# PROBLEM TO SOLVE:
Transcribe the material word for word, but without the images.

# MATERIAL:

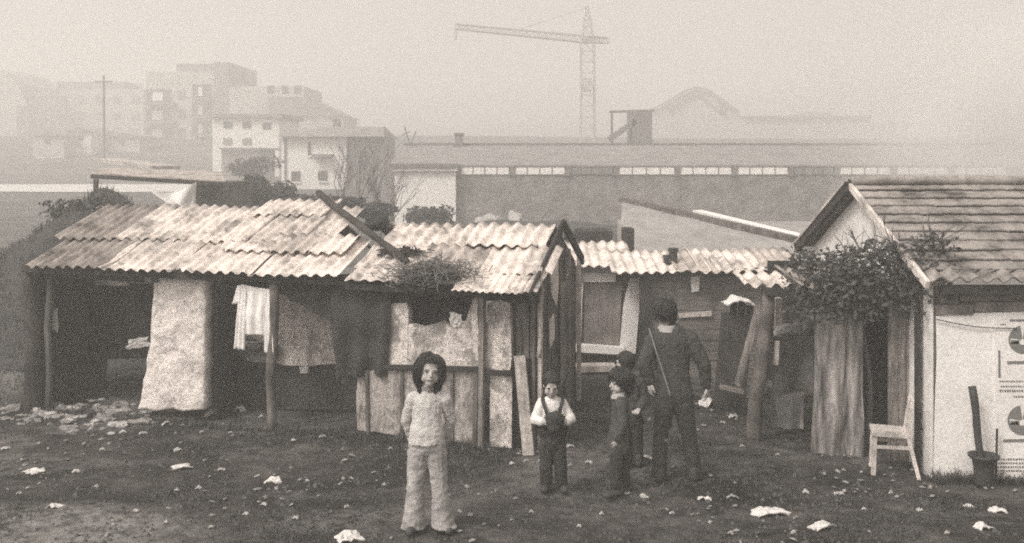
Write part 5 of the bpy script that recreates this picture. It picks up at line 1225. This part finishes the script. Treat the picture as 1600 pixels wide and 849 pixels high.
# smoke drifting from behind the tiled house
def smoke_mat(name, dens, scale):
    m_ = bpy.data.materials.new(name); m_.use_nodes = True; t_ = m_.node_tree; t_.nodes.remove(t_.nodes['Principled BSDF'])
    N = t_.nodes.new; L = t_.links.new
    tc = N('ShaderNodeTexCoord'); mp = N('ShaderNodeMapping'); L(tc.outputs['Generated'], mp.inputs[0]); mp.inputs['Location'].default_value = (-1,-1,-1); mp.inputs['Scale'].default_value = (2,2,2)
    ln = N('ShaderNodeVectorMath'); ln.operation = 'LENGTH'; L(mp.outputs[0], ln.inputs[0])
    mr = N('ShaderNodeMapRange'); mr.interpolation_type = 'SMOOTHSTEP'; L(ln.outputs['Value'], mr.inputs[0]); mr.inputs[1].default_value = 1.0; mr.inputs[2].default_value = .1; mr.inputs[3].default_value = 0; mr.inputs[4].default_value = 1
    nz = N('ShaderNodeTexNoise'); L(tc.outputs['Object'], nz.inputs['Vector']); nz.inputs['Scale'].default_value = scale; nz.inputs['Detail'].default_value = 3
    rg = N('ShaderNodeMapRange'); L(nz.outputs['Fac'], rg.inputs[0]); rg.inputs[1].default_value = .38; rg.inputs[2].default_value = .7
    m1 = N('ShaderNodeMath'); m1.operation = 'MULTIPLY'; L(mr.outputs[0], m1.inputs[0]); L(rg.outputs[0], m1.inputs[1])
    m2 = N('ShaderNodeMath'); m2.operation = 'MULTIPLY'; L(m1.outputs[0], m2.inputs[0]); m2.inputs[1].default_value = dens
    pv_ = N('ShaderNodeVolumePrincipled'); pv_.inputs['Color'].default_value = (.985,.975,.955,1); L(m2.outputs[0], pv_.inputs['Density']); L(pv_.outputs[0], t_.nodes['Material Output'].inputs['Volume'])
    return m_
m = MB(); ball(m, (5.15, 11.9, 3.9), (.55, .6, 1.7)); solo(m, 'smoke', smoke_mat('smoke_plume', 1.3, 1.6), None, None, (5.15, 11.9, 3), kind='stuff')
m = MB(); ball(m, (18, 33, 4.0), (9, 9, 6)); solo(m, 'smoke', smoke_mat('smoke_drift', .55, .22), None, None, (18, 33, 3), kind='stuff')

fd = MB()
for i in range(1500):
    y = 7.2+6.5*R.random()**1.3; x = R.uniform(-.56*y, .56*y)
    if noise.noise(Vector((x*.7, y*.9, 14))) < R.uniform(-.1, .35): continue
    sz = R.uniform(.006, .022); c = V(x, y, gz(x, y)+.012+R.random()*.01); a = R.random()*6.28
    u_ = V(math.cos(a), math.sin(a), R.uniform(-.4,.4))*sz*R.uniform(.8,2); w_ = V(-math.sin(a), math.cos(a), R.uniform(-.4,.4))*sz
    fd.add([c-u_-w_*.6, c+u_*.8-w_, c+u_+w_*.7, c-u_*.9+w_, c+V(0,0,sz*.7)], [(0,1,4),(1,2,4),(2,3,4),(3,0,4),(3,2,1,0)])
plain('debris', .24, .7, 3, fine=20)
solo(fd, 'debris', 'debris', None, None, (0, 9, 0), kind='stuff')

# IN RESPONSE:
Write part 5 of the bpy script that recreates this picture. It picks up at line 1225. This part finishes the script. Treat the picture as 1600 pixels wide and 849 pixels high.
# smoke drifting from behind the tiled house
def smoke_mat(name, dens, scale):
    m_ = bpy.data.materials.new(name); m_.use_nodes = True; t_ = m_.node_tree; t_.nodes.remove(t_.nodes['Principled BSDF'])
    N = t_.nodes.new; L = t_.links.new
    tc = N('ShaderNodeTexCoord'); mp = N('ShaderNodeMapping'); L(tc.outputs['Generated'], mp.inputs[0]); mp.inputs['Location'].default_value = (-1,-1,-1); mp.inputs['Scale'].default_value = (2,2,2)
    ln = N('ShaderNodeVectorMath'); ln.operation = 'LENGTH'; L(mp.outputs[0], ln.inputs[0])
    mr = N('ShaderNodeMapRange'); mr.interpolation_type = 'SMOOTHSTEP'; L(ln.outputs['Value'], mr.inputs[0]); mr.inputs[1].default_value = 1.0; mr.inputs[2].default_value = .1; mr.inputs[3].default_value = 0; mr.inputs[4].default_value = 1
    nz = N('ShaderNodeTexNoise'); L(tc.outputs['Object'], nz.inputs['Vector']); nz.inputs['Scale'].default_value = scale; nz.inputs['Detail'].default_value = 3
    rg = N('ShaderNodeMapRange'); L(nz.outputs['Fac'], rg.inputs[0]); rg.inputs[1].default_value = .38; rg.inputs[2].default_value = .7
    m1 = N('ShaderNodeMath'); m1.operation = 'MULTIPLY'; L(mr.outputs[0], m1.inputs[0]); L(rg.outputs[0], m1.inputs[1])
    m2 = N('ShaderNodeMath'); m2.operation = 'MULTIPLY'; L(m1.outputs[0], m2.inputs[0]); m2.inputs[1].default_value = dens
    pv_ = N('ShaderNodeVolumePrincipled'); pv_.inputs['Color'].default_value = (.985,.975,.955,1); L(m2.outputs[0], pv_.inputs['Density']); L(pv_.outputs[0], t_.nodes['Material Output'].inputs['Volume'])
    return m_
m = MB(); ball(m, (5.15, 11.9, 3.9), (.55, .6, 1.7)); solo(m, 'smoke', smoke_mat('smoke_plume', 1.3, 1.6), None, None, (5.15, 11.9, 3), kind='stuff')
m = MB(); ball(m, (18, 33, 4.0), (9, 9, 6)); solo(m, 'smoke', smoke_mat('smoke_drift', .55, .22), None, None, (18, 33, 3), kind='stuff')

fd = MB()
for i in range(1500):
    y = 7.2+6.5*R.random()**1.3; x = R.uniform(-.56*y, .56*y)
    if noise.noise(Vector((x*.7, y*.9, 14))) < R.uniform(-.1, .35): continue
    sz = R.uniform(.006, .022); c = V(x, y, gz(x, y)+.012+R.random()*.01); a = R.random()*6.28
    u_ = V(math.cos(a), math.sin(a), R.uniform(-.4,.4))*sz*R.uniform(.8,2); w_ = V(-math.sin(a), math.cos(a), R.uniform(-.4,.4))*sz
    fd.add([c-u_-w_*.6, c+u_*.8-w_, c+u_+w_*.7, c-u_*.9+w_, c+V(0,0,sz*.7)], [(0,1,4),(1,2,4),(2,3,4),(3,0,4),(3,2,1,0)])
plain('debris', .24, .7, 3, fine=20)
solo(fd, 'debris', 'debris', None, None, (0, 9, 0), kind='stuff')